Oh, and the skills. So it's a total hodge-podge of skills that you get. Often you get a thin layer of 2-5 skills all at level 1. You're a happy man if you get a skill level of 2 or better in something and it's something useful. I forget how you raise skills in Traveller, but I seem to recall it was rather long and expensive (after all, in one 4-year term the only thing you got was Carousing-1? skills are hard to learn in Traveller).
But the base system is what makes the skill system so odd. Basically, roll 2d6, add mods and meet or beat an 8. Since the average roll is a 7, you're pretty much 50/50 for anything and the single skill level translates into average success. But still, it's not that much better than 50/50. You have to angle for lots of bonuses, and since a lot of that is at GM discretion, you can expect to fail almost as often as you succeed.

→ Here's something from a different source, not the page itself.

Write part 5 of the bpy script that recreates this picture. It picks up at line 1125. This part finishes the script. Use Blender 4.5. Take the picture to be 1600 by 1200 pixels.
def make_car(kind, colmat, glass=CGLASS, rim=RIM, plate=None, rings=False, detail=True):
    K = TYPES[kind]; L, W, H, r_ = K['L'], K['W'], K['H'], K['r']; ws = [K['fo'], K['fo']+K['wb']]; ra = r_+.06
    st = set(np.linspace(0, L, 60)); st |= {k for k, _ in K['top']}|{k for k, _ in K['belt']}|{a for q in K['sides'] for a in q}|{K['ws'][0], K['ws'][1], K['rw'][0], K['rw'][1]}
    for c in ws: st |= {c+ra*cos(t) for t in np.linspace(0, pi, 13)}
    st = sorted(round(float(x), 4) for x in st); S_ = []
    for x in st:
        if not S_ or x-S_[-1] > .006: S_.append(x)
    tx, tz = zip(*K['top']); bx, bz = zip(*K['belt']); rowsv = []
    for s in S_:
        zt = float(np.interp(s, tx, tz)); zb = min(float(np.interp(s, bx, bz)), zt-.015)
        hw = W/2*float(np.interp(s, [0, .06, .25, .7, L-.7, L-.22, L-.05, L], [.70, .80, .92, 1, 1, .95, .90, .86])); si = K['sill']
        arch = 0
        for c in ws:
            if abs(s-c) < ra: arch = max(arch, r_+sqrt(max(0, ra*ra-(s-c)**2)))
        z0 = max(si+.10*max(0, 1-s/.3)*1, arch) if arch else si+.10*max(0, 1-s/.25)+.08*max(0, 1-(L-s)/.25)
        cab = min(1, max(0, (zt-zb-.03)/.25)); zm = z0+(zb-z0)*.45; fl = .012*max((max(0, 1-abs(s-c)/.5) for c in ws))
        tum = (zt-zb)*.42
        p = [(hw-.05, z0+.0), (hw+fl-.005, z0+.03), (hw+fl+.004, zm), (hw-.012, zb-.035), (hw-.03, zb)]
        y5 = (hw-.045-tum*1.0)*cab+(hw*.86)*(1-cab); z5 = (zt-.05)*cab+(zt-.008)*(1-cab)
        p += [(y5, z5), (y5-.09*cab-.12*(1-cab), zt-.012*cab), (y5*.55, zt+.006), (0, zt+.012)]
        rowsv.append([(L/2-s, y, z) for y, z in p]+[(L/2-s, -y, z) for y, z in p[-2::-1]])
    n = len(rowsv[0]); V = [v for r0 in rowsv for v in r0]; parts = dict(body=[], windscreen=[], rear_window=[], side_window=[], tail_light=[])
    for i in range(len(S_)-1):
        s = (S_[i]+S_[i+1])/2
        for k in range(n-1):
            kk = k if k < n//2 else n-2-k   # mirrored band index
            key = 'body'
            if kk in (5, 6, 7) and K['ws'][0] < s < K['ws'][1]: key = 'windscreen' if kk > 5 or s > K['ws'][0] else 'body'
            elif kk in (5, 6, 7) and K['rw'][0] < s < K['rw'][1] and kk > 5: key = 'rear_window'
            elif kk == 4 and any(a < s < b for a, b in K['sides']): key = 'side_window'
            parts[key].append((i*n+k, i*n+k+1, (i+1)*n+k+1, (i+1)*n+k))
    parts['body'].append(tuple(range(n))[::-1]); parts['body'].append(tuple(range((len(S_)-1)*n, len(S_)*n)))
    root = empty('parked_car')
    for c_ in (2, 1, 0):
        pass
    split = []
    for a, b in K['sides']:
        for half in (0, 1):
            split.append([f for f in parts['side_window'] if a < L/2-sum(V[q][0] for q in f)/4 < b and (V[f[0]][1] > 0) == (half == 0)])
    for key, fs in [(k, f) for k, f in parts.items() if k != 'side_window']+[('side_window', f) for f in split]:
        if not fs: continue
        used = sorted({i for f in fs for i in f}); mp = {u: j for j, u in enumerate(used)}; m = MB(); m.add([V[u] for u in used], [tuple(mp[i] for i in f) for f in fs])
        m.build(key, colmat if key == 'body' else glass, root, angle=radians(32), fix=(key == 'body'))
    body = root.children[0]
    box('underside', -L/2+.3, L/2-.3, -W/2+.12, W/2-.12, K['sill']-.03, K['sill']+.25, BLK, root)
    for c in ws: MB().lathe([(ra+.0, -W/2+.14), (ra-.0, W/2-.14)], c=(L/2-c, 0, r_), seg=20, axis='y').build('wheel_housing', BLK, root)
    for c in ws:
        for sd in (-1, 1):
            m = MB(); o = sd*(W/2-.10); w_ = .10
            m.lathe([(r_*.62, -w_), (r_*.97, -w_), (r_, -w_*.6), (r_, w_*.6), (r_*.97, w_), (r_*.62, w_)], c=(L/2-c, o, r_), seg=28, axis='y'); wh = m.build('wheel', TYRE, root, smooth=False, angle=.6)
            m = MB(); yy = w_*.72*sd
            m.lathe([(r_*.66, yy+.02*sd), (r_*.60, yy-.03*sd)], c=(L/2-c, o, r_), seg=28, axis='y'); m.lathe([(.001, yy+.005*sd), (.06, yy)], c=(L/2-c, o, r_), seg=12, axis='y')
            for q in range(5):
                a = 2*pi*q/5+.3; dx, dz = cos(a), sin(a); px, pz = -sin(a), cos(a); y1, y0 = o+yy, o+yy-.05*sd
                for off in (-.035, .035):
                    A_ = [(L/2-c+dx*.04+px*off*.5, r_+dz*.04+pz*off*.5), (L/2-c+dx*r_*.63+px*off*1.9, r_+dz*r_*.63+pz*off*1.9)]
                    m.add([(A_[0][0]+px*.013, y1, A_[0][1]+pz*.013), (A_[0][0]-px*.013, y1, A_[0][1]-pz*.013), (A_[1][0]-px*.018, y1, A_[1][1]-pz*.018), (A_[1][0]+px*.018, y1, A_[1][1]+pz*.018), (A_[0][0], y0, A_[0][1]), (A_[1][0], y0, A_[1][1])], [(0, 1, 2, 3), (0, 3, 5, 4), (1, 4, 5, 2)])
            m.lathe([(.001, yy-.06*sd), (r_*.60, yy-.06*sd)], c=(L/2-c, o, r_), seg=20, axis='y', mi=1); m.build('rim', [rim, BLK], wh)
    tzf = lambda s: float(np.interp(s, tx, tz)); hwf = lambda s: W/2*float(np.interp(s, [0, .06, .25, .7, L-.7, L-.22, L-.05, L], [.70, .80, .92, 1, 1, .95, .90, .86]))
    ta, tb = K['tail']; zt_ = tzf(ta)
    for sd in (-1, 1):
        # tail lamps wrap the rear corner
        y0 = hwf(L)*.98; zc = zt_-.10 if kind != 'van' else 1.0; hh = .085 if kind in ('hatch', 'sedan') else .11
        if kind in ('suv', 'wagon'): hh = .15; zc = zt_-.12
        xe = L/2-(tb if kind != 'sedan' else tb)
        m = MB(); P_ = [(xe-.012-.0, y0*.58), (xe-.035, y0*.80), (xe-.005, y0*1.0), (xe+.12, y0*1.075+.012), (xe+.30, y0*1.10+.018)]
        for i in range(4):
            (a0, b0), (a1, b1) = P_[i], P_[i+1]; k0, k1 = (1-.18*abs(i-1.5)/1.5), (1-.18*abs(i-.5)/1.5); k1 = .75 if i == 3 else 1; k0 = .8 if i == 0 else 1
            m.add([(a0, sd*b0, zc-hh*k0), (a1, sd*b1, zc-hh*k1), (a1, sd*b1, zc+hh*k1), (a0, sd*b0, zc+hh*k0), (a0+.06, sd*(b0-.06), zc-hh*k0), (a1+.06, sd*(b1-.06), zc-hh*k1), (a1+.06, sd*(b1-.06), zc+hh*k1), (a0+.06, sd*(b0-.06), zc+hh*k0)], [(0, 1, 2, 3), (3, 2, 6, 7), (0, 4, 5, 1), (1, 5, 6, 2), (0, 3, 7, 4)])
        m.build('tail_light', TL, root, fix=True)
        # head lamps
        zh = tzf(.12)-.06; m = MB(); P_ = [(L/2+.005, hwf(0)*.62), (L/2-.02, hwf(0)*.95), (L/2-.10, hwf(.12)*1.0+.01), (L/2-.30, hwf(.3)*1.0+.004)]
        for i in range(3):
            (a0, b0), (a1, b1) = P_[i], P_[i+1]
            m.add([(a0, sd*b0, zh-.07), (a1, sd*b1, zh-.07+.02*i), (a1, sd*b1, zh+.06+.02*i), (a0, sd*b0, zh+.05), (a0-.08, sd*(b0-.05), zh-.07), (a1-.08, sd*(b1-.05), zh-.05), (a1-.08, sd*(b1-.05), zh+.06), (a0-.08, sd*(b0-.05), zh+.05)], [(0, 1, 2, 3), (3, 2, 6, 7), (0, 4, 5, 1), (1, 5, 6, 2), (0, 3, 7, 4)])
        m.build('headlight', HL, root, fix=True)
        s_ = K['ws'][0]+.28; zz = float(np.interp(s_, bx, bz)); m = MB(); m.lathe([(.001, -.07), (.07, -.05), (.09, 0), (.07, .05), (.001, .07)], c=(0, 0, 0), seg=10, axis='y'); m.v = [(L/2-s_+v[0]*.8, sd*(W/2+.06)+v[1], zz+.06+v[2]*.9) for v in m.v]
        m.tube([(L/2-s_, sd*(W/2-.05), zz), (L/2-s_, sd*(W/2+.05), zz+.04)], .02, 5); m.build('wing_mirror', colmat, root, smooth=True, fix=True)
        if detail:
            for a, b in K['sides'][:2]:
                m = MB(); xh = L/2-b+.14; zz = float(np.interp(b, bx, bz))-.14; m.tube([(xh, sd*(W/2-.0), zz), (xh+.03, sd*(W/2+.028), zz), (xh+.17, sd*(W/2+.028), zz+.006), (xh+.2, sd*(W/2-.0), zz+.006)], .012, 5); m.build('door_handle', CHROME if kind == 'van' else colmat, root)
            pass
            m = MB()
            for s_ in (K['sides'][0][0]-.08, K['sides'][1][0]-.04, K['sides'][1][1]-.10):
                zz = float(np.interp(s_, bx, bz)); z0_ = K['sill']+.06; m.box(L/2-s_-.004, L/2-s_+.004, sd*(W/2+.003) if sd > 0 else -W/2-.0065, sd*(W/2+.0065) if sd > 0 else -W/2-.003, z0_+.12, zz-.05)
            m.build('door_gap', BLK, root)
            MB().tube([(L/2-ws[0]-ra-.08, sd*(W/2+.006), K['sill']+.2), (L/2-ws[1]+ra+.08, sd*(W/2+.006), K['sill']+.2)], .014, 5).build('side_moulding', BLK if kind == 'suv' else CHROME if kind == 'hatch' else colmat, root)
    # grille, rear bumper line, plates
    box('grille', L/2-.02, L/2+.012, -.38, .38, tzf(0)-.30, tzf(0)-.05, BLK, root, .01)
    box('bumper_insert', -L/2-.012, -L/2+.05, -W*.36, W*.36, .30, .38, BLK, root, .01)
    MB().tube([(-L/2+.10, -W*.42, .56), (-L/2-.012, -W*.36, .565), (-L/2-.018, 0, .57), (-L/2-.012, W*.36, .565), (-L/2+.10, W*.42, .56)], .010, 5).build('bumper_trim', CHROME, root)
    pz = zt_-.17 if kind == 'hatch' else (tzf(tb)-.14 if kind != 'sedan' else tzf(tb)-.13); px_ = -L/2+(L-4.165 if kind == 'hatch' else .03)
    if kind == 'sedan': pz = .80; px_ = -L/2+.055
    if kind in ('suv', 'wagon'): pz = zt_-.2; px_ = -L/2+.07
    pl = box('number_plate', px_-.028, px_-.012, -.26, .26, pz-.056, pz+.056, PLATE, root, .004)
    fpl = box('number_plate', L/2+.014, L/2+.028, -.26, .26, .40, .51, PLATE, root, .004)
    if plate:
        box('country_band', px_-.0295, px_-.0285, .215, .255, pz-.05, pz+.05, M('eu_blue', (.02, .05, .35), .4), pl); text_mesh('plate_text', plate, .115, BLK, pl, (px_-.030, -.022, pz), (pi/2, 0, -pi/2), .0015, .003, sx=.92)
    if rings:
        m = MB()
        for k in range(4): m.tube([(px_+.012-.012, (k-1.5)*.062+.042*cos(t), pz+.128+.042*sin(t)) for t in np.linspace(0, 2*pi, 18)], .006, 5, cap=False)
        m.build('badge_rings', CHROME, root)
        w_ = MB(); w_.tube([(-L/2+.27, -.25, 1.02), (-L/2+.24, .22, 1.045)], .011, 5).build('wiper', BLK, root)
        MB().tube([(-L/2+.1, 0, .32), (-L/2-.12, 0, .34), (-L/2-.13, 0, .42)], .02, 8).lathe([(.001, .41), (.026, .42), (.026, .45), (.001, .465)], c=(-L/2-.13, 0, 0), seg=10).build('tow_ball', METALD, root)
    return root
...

And that's what I mean by "thin". You're mostly defined by a small suite of skills that only gently tip the odds of success in your favor. You're definitely going to try the things that you're skilled at before trying untrained stuff and you really want "jack-of-all-trades" as a skill, but so much of your character is completely nebulous in mechanical terms.
Still, I'm totally jazzed about pawing through all this stuff and I'm totally going to run a one-shot in the near future.
later
Tom
no subject
A lot.
I always liked the way the weapons system worked.
no subject
2300 had a funky system though. I thought of it as the SQL system because you constructed this SQL-like query to define the task at hand and then plugged in your numbers and rolled the dice to determine the result:
COMBINE [Agility] + [Gun Skill] - [Range} + 2d6 > 8 + [target armor]
or something like that. I thought it was neat, but it just made me think of work too much...
Tom
no subject
no subject
Traveller is actually really pretty good for what it is. It has a unified task resolution system and even if I think the weapon/armor matrix is a little wonky, it's completely consistent with the 2d6 + mods >= 8 system it builds on.
There aren't a lot of ridiculous sub-systems. Building new bits of equipment or solar systems can be a pain, but once it's done, it's done and you can just run with it (if you don't just grab lots of pre-generated stuff off the net instead).
Well-supported. Lots of modules. Lots of third-party stuff lying around (Judges Guild and FASA made a raft of Traveller stuff). Still has an active player base. It's a good game system and certainly better than a lot of other games that have come out since then.
later
Tom
no subject
no subject
Traveler was fun. I enjoyed dying as part of the character creation process. :-)
no subject
Twilight 2000 was pretty cool. Only played once, but scrabbling for supplies with your unit and fending off looters was a whole lot of fun. And that CD should contain all the vehicle and weapon guides, so that's worth the price of admission if you're running any sort of late-20th-century cold war military game...
Oh, and BACK UP THAT CD. Stuff breaks, y'know.